HybridcastやTimeOnにも対応

 レグザクラウドサービス「TimeOn」にも対応。リモコンの[シーン検索]ボタンから、番組内の任意のシーンの検索/頭出しができる「気になるシーンリスト」や、録りためた番組の中から好きなシーンをピックアップできる「みどころシーン再生」などに対応。また、東芝のスマート家電と連携する「家電コンシェルジュ」サービスでは、冷蔵庫やエアコン、シーリングライトなど、家庭内の対応機器の電力使用状況を確認したり、シーリングライトの色などのカスタマイズなどが行なえる。
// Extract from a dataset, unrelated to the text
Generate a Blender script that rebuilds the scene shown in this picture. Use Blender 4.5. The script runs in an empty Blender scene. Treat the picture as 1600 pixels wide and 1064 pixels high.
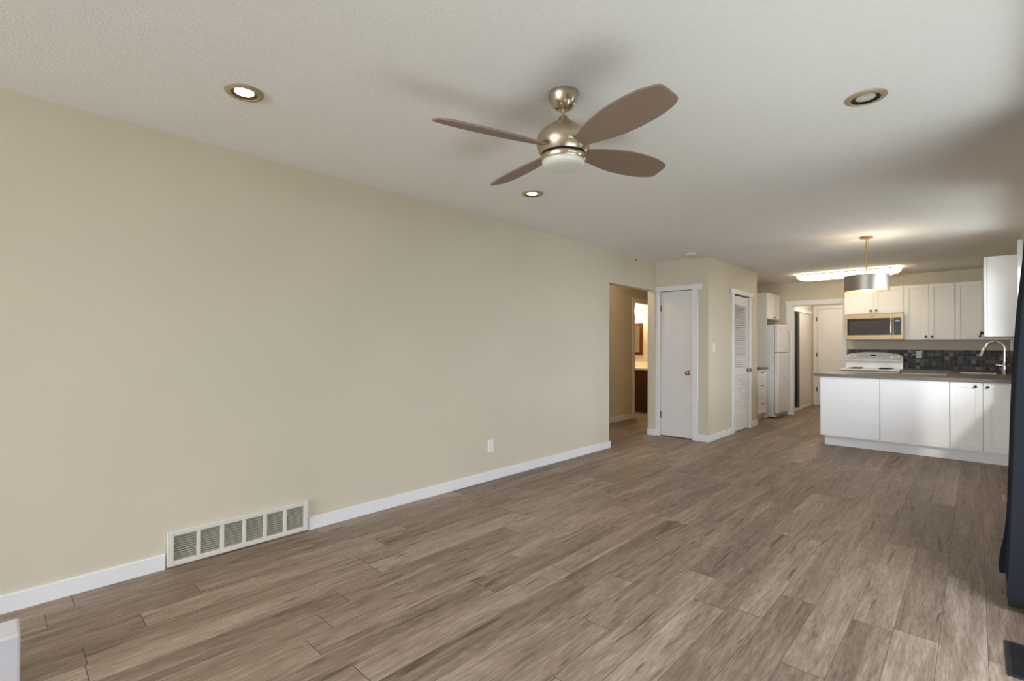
import bpy, bmesh, math, random
from mathutils import Vector, Matrix
random.seed(7)
C = bpy.context.scene
COL = C.collection
PI = math.pi
R = math.radians

# ------------------------------------------------------------------ camera, world, exposure
CAM_H = 1.264
cam_d = bpy.data.cameras.new('camera')
cam = bpy.data.objects.new('camera', cam_d); COL.objects.link(cam)
th, pi_, ro = R(43.34), 0.010443, R(0.2438)
fw = Vector((-math.sin(th)*math.cos(pi_), math.cos(th)*math.cos(pi_), math.sin(pi_)))
rt = Vector((math.cos(th), math.sin(th), 0)); up = rt.cross(fw)
rr = rt*math.cos(ro)+up*math.sin(ro); uu = -rt*math.sin(ro)+up*math.cos(ro)
cam.matrix_world = Matrix(((rr.x, uu.x, -fw.x, 0), (rr.y, uu.y, -fw.y, 0), (rr.z, uu.z, -fw.z, CAM_H), (0, 0, 0, 1)))
cam_d.lens = 768.04/1600*36; cam_d.sensor_width = 36; cam_d.sensor_fit = 'HORIZONTAL'
cam_d.clip_start = 0.02
C.camera = cam

w = bpy.data.worlds.new('world'); C.world = w; w.use_nodes = True
nt = w.node_tree; nt.nodes.clear()
out = nt.nodes.new('ShaderNodeOutputWorld'); bg = nt.nodes.new('ShaderNodeBackground')
tc = nt.nodes.new('ShaderNodeTexCoord'); sx = nt.nodes.new('ShaderNodeSeparateXYZ')
mr = nt.nodes.new('ShaderNodeMapRange'); mr.inputs[1].default_value = -0.05; mr.inputs[2].default_value = 0.35
cr = nt.nodes.new('ShaderNodeValToRGB')
cr.color_ramp.elements[0].color = (0.10, 0.16, 0.06, 1); cr.color_ramp.elements[1].color = (0.75, 0.85, 1.0, 1)
nt.links.new(tc.outputs['Generated'], sx.inputs[0]); nt.links.new(sx.outputs['Z'], mr.inputs[0])
nt.links.new(mr.outputs[0], cr.inputs[0]); nt.links.new(cr.outputs[0], bg.inputs[0]); nt.links.new(bg.outputs[0], out.inputs[0])
bg.inputs[1].default_value = 1.0

vs = C.view_settings
C.display_settings.display_device = 'sRGB'
vs.view_transform = 'Standard'; vs.look = 'None'; vs.gamma = 1.0; vs.use_curve_mapping = False
vs.exposure = 0.38
C.cycles.max_bounces = 10; C.cycles.diffuse_bounces = 6; C.cycles.glossy_bounces = 4
C.cycles.sample_clamp_indirect = 6.0
C.cycles.caustics_reflective = False; C.cycles.caustics_refractive = False
C.cycles.use_denoising = True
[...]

 放送/通信連携サービス「ハイブリッドキャスト(HybridCast)」に対応。VODサービスは、アクトビラ、TSUTAYA TV、ひかりTV、スカパー! オンデマンドなどが利用可能で、YouTubeも視聴可能となっている。レグザリンク・シェア(DLNA/DTCPサーバー)や、DLNAコントローラ/レンダラーに対応する。
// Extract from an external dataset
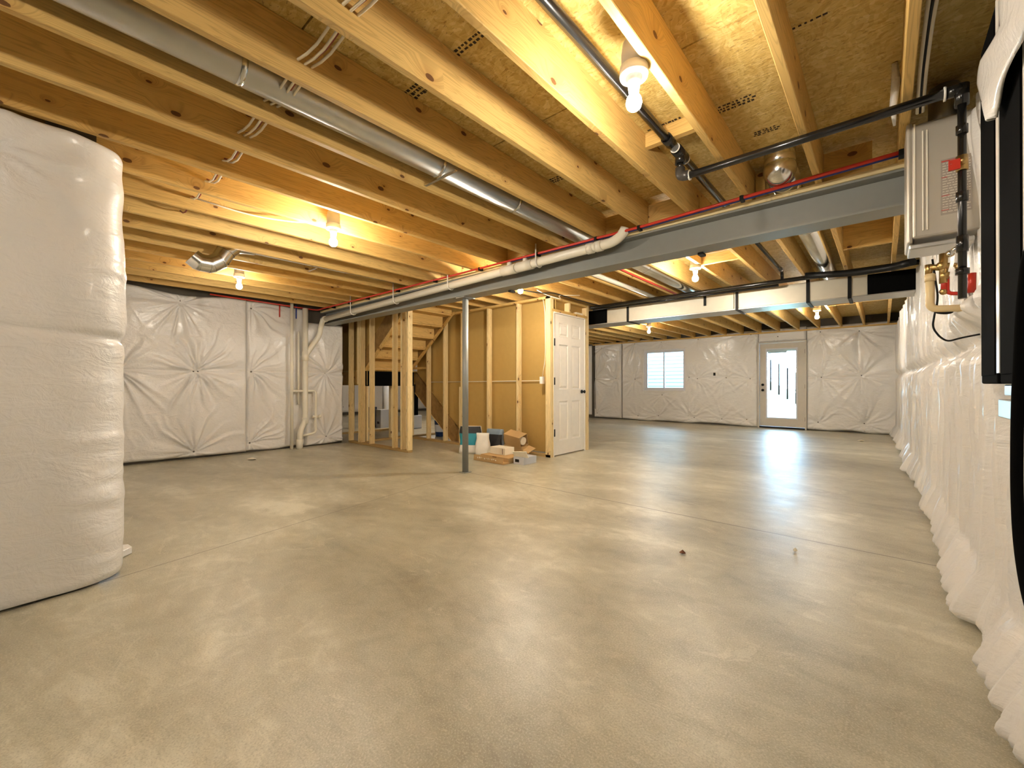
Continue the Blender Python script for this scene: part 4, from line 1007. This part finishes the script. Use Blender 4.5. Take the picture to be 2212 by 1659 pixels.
for i in range(12):
    x = -.25 + .036 * i; pb_.box(x, x + rnd.uniform(.008, .024), -.2068, -.2050, .035 + rnd.uniform(0, .02), .055 + rnd.uniform(0, .01))
pb_.done('printed_marks', CARDW, c0)
c1 = carton('flat_carton', 'shallow brown carton with a taped edge lying on the flattened one', (-4.13, 4.47), .56, .30, .055, CARD, -.03, .0225 , (('packing_tape', DARKW, (-.03, .05, -.152, -.1505, .01, .05)),))
c2 = carton('flat_carton', 'narrow pale carton at the back of the pile toward the sacks', (-4.46, 4.72), .34, .10, .045, CARDW, .3, .0)
c3 = carton('shoe_box', 'small closed white box on top of the carton pile', (-4.20, 4.56), .30, .20, .10, CARDW, -.02, .078, (('box_seam', DARKW, (.100, .108, -.102, -.1002, .012, .09)),))
c4 = thing('fallen_carton', 'tilted white carton with open flap at the right of the pile', 'carton', (-3.77, 4.52, .0))
B().box(-.05, .13, -.14, .14, .001, .10).done('carton_body', GREYP, c4, bevel=.003)
B().obox((.06, -.12, .135), (1, 0, .10), (0, 1, .6), (0, -.6, 1), .12, .006, .05).done('flap', CARDW, c4)
B().box(-.02, .05, -.1425, -.1405, .03, .07).done('printed_marks', BLK, c4)
c5 = thing('open_carton', 'open brown carton tilted on its side against the stud wall', 'carton', (-4.25, 4.95, 0))
def tilt(o, rx=0, ry=0, rz=0): o.rotation_euler = (rx, ry, rz); return o
bb = B(); w_, d_, h_ = .34, .17, .18; t_ = .004
bb.box(-w_ / 2, w_ / 2, -d_ / 2, d_ / 2, 0, t_); bb.box(-w_ / 2, w_ / 2, -d_ / 2, d_ / 2, h_ - t_, h_); bb.box(-w_ / 2, w_ / 2, -d_ / 2, -d_ / 2 + t_, t_, h_ - t_); bb.box(-w_ / 2, w_ / 2, d_ / 2 - t_, d_ / 2, t_, h_ - t_); bb.box(-w_ / 2, -w_ / 2 + t_, -d_ / 2 + t_, d_ / 2 - t_, t_, h_ - t_)
ob = bb.done('carton_body', CARD, c5, (0, 0, .17)); ob.rotation_euler = (.35, .12, -.05)
f1 = B().box(w_ / 2, w_ / 2 + .14, -d_ / 2, d_ / 2, -.002, .002).done('flap', CARD, ob); f1.rotation_euler = (0, .12, 0)
B().tube([(w_ / 2 - .12, 0, .09), (w_ / 2 - .01, 0, .09)], .06, 20).done('packing_roll', CARDW, ob)
B().box(-.20, .18, -.08, .08, .001, .155).done('support_tray', CARD, c5)
tb('paper_roll', CARDW, [(-3.84, 4.72, .035), (-3.76, 4.62, .035)], .032, 'small white paper roll at the right end of the pile', 'roll', seg=18)
def scrap(cx, cy, label, s_=.05, m=CARDW):
    b = B(); rnd = random.Random(int(cx * 100) + 7); n = 9
    vs = [b.bm.verts.new((s_ * (1 + .5 * rnd.random()) * math.cos(2 * math.pi * i / n), .6 * s_ * (1 + .5 * rnd.random()) * math.sin(2 * math.pi * i / n), .003 + .012 * rnd.random())) for i in range(n)]
    c_ = b.bm.verts.new((0, 0, .03)); d_ = b.bm.verts.new((0, 0, .002))
    for i in range(n): b.bm.faces.new((vs[i], vs[(i + 1) % n], c_)); b.bm.faces.new((vs[(i + 1) % n], vs[i], d_))
    o = b.done('paper_scrap', m, None, (cx, cy, 0)); tag(o, label, 'scrap')
scrap(-.325, 10.57, 'crumpled white scrap on the floor near the glazed door'); scrap(-6.91, 2.13, 'flat pale scrap on the floor by the far-left wall', .07, CARDW); scrap(-.965, 2.75, 'small dark chip on the floor in front of the saw cut', .018, DARKW); scrap(-.43, 3.27, 'tiny white chip on the floor near the right wall', .010, CARDW)
# outlet on far wall
of = thing('wall_outlet', 'small white outlet box on the far wall between window and door', 'outlet', (-3.42, YF - .085, 1.33))
B().box(.0, .05, -.012, .03, 0, .10).done('cover_plate', CERA, of); B().box(-.06, -.005, -.004, .03, .01, .09).done('cut_opening', BLK, of)

# ------------------------------------------------------------------ things stored beyond the stairs
nb = carton('storage_tower', 'tall navy box standing beyond the landing posts', (-9.9, 5.75), .16, .3, .52, NAVY)
carton('stored_carton', 'pale grey printed carton beside the tall navy box', (-9.6, 5.95), .24, .3, .46, GREYP, 0, 0, (('printed_marks', NAVY, (-.05, .05, -.152, -.1505, .1, .16)),))
carton('stored_carton', 'low pale carton under the landing near the black cylinder', (-8.6, 5.9), .30, .3, .34, CARDW)
tk = thing('storage_tank', 'white cylindrical tank standing far beyond the stairs', 'tank', (-11.9, 7.5, 0))
B().tube([(0, 0, 0.01), (0, 0, 1.0), (0, 0, 1.06), (0, 0, 1.10)], [.14, .14, .12, .05], 24).done('tank_body', WHEAT, tk)
bc = thing('water_softener', 'black cylinder beyond the landing with a pale lower body', 'tank', (-8.9, 6.35, 0))
B().tube([(0, 0, .30), (0, 0, 1.25), (0, 0, 1.32)], [.13, .13, .06], 24).done('upper_tank', BLKF, bc)
B().box(-.16, .18, -.15, .15, .001, .33).done('lower_body', GREYP, bc, bevel=.02)
bk = thing('bucket', 'blue plastic bucket under the lower stair flight', 'bucket', (-7.05, 5.75, 0))
B().tube([(0, 0, .001), (0, 0, .32), (0, 0, .34)], [.12, .145, .15], 24).done('bucket_body', BUCK, bk)
B().tube([(0, 0, .10), (0, 0, .25)], [.131, .142], 24, cap=False).done('bucket_label', WHEAT, bk)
 入力端子はHDMI×4、コンポジット×1、アナログ音声×1。光デジタル音声出力×1やアナログ音声出力、ヘッドフォン出力も装備する。USBはタイムシフトHDD用×2と通常録画HDD用×1、汎用端子×1の4系統。Ethernetも装備する。

 消費電力は84型が未定、65型が478W、58型が407W、50型が378W。年間消費電力量は84型が未定、65型が232kWh/年、58型が217kWh/年、50型が209kWh/年。外形寸法/重量は、84型が191.6×45×119.5cm(幅×奥行き×高さ)/未定、65型が146.1×30.4×89.6cm(同)/26.5kg、58型が130.2×81.4×30.4cm(同)/21kg、50型が112.8×24.7×70.9cm(同)/17kg。